June 28, 2005|From the Washington Post

Bernard A. Schriever, a retired Air Force general who successfully shepherded the development of the intercontinental ballistic missile program and established a framework for the Air Force's space program, has died. He was 94.

An aeronautical engineer by training, Schriever died June 20 of complications from pneumonia at his home in Washington, D.C.

Schriever helped to restructure and streamline the Air Force's approach to research, development and production of its high-tech weaponry in the 1950s and '60s. Chief among those weapons was the intercontinental ballistic missile, which could deliver a nuclear warhead halfway around the world.

He oversaw the development of the missile beginning in 1954, when he was named the first commander of what was then the Air Force Air Research and Development Command's Western Development Division in Inglewood.

At the time, the development of the missile had been given the highest priority in the U.S. as its Cold War adversary, the Soviet Union, was developing its own long-range ballistic missiles. Schriever set a goal of producing such a missile by the end of the 1950s. His office also was given the responsibility of developing the powerful missiles needed to launch the military's communication satellites.

He assembled a staff with a core group of loyal workers and encouraged civilian contractors, lab commanders, technical chiefs and their groups to each tackle a technical or engineering problem, with the best solution to be selected from among the teams.

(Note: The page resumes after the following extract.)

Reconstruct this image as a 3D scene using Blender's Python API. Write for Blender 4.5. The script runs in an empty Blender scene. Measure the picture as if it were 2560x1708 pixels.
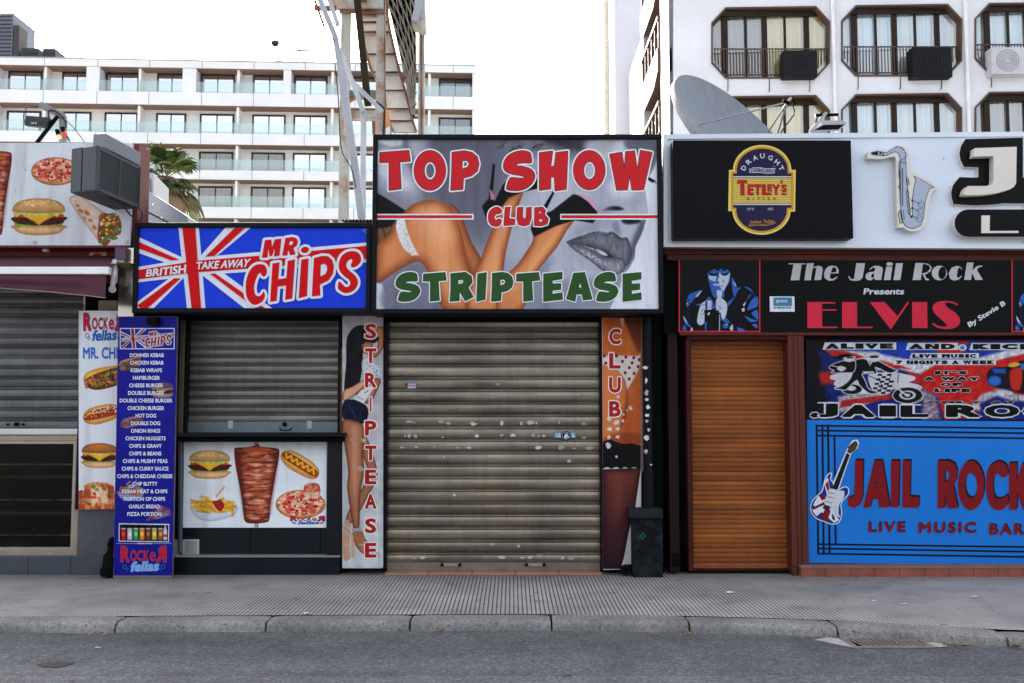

What followed was the expedited production of the Thor intermediate range ballistic missile and the Atlas and Titan intercontinental ballistic missile series in the 1950s. Next came the solid-propellant Minuteman ICBM.

Schriever was "known as a man with complete integrity and sound judgment, neither rebel nor a nonconformist," aerospace historian G. Harry Stine wrote in "ICBM: The Making of the Weapon That Changed the World" (1991). Stine said Schriever "could stimulate action and get things done."

In 1959, Schriever was named commander of the Air Research and Development Command, and in 1961, he became commander of the Air Force Systems Command. In 1963, he directed Project Forecast, a comprehensive long-range assessment of military science and technology.

Schriever was born in Bremen, Germany, where his father served in the merchant marine. In 1917, his family moved to New Braunfels, Texas, north of San Antonio.

He graduated from Texas A&M University in 1931 and from the Army Air Corps Flying School at Kelly Field, Texas, in 1933. He flew airmail missions for the Army Air Corps and received a master's degree in aeronautical engineering in 1942 from Stanford University. During World War II, he helped maintain Army Air Forces planes and flew combat missions as a B-17 pilot in the Pacific. Schriever retired in 1966 after 33 years in the military.

In 1998, Falcon Air Force Base near Colorado Springs, Colo., was renamed Schriever Air Force Base.

Survivors include his wife, singer Joni James; a brother; three children from his first marriage; and 11 grandchildren.